Mariée à un Grec, Solace avait entamé une procédure de naturalisation en 2010 quand le gouvernement socialiste avait réformé la loi d'accès à la nationalité. Mais en 2012, le Conseil d'Etat a annulé le texte estimant que le "lien essentiel avec la nation grecque" ne se compte pas en années de résidence ou d'éducation en Grèce.
"Nous sommes comme des réfugiés"
Solace et Elena sentent néanmoins un changement.

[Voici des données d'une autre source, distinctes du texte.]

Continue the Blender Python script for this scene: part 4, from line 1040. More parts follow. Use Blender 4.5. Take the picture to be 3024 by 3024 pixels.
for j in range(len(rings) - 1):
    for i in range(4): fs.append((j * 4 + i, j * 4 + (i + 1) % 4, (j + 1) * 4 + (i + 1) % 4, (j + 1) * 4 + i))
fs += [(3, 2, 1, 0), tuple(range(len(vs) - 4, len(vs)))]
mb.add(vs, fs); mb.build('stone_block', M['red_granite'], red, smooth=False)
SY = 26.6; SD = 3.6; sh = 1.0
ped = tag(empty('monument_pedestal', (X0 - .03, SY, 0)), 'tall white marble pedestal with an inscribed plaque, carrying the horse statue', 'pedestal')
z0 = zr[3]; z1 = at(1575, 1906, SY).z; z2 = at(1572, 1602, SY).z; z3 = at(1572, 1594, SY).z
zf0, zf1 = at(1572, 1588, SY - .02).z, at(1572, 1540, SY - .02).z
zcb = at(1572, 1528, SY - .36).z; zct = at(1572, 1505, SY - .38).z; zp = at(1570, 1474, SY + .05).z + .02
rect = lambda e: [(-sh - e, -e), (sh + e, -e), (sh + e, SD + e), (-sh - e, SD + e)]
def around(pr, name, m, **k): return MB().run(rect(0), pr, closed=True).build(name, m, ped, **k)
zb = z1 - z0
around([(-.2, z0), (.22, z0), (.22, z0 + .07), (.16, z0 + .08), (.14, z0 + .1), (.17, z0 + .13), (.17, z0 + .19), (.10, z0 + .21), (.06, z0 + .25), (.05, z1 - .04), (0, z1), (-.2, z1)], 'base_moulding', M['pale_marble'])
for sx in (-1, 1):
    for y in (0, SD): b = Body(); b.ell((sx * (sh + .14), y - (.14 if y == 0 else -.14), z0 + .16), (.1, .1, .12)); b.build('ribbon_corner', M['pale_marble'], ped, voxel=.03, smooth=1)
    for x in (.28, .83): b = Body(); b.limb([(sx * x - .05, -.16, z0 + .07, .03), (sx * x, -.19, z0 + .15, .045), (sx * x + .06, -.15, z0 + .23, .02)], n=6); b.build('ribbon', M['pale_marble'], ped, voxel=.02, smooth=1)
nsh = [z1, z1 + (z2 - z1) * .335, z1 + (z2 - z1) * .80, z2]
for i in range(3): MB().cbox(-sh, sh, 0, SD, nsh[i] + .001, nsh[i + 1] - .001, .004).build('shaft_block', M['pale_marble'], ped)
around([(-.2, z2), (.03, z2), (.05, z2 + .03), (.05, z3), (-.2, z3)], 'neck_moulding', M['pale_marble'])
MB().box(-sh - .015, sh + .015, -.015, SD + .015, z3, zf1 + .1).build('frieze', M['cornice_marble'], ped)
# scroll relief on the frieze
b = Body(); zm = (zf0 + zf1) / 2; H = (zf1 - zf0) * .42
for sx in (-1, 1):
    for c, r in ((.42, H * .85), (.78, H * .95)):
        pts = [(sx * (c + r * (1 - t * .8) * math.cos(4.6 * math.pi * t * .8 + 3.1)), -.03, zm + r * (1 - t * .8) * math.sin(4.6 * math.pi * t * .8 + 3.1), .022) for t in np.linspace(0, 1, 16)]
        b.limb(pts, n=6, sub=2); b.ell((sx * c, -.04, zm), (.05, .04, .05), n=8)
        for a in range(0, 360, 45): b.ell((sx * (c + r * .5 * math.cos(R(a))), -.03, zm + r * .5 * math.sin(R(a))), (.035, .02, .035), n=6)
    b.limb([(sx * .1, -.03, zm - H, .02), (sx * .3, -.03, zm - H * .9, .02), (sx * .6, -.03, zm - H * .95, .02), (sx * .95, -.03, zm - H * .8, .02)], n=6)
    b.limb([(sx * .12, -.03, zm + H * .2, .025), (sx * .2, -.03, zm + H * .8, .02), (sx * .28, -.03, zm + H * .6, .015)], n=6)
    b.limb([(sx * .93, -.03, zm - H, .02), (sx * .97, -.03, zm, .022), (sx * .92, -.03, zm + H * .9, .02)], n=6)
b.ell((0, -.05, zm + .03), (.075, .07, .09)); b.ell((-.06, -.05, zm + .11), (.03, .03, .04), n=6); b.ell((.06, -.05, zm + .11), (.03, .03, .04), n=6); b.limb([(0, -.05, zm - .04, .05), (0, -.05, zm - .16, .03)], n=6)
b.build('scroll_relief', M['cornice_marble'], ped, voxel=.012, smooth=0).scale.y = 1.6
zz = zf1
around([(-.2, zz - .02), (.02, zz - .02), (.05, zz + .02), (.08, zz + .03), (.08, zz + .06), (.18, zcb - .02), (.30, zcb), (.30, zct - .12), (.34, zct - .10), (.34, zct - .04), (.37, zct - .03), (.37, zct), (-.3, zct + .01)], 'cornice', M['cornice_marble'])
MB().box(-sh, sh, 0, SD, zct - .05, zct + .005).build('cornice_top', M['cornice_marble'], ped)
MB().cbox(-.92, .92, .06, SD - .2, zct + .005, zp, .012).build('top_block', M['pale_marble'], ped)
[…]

Après la condamnation de son agresseur, Solace a été touchée par la réaction des habitants de sa ville, Kozani: "Les passants m'arrêtaient dans la rue pour me dire: bravo!".
Elena, a été étonnée du soutien aux réfugiés syriens qui avaient campé en novembre devant le parlement grec. "Des gens leur ont apporté de la nourriture, des couvertures", remarque-t-elle, ajoutant : "Les Grecs ont été réfugiés autrefois, et cela est ancré dans leur mémoire".
Près d'un tiers des Grecs ont des parents ou des grand-parents qui ont été forcés à quitter la Turquie dans les années 1920.
Sayed, 25 ans, est venu d'Afghanistan à 16 ans. "Dans le Nord, où beaucoup de familles ont des ancêtres réfugiés, ils comprennent mieux notre situation", soutient-il avant de conclure : "Mais être considéré comme Grec ? ça n'arrivera jamais".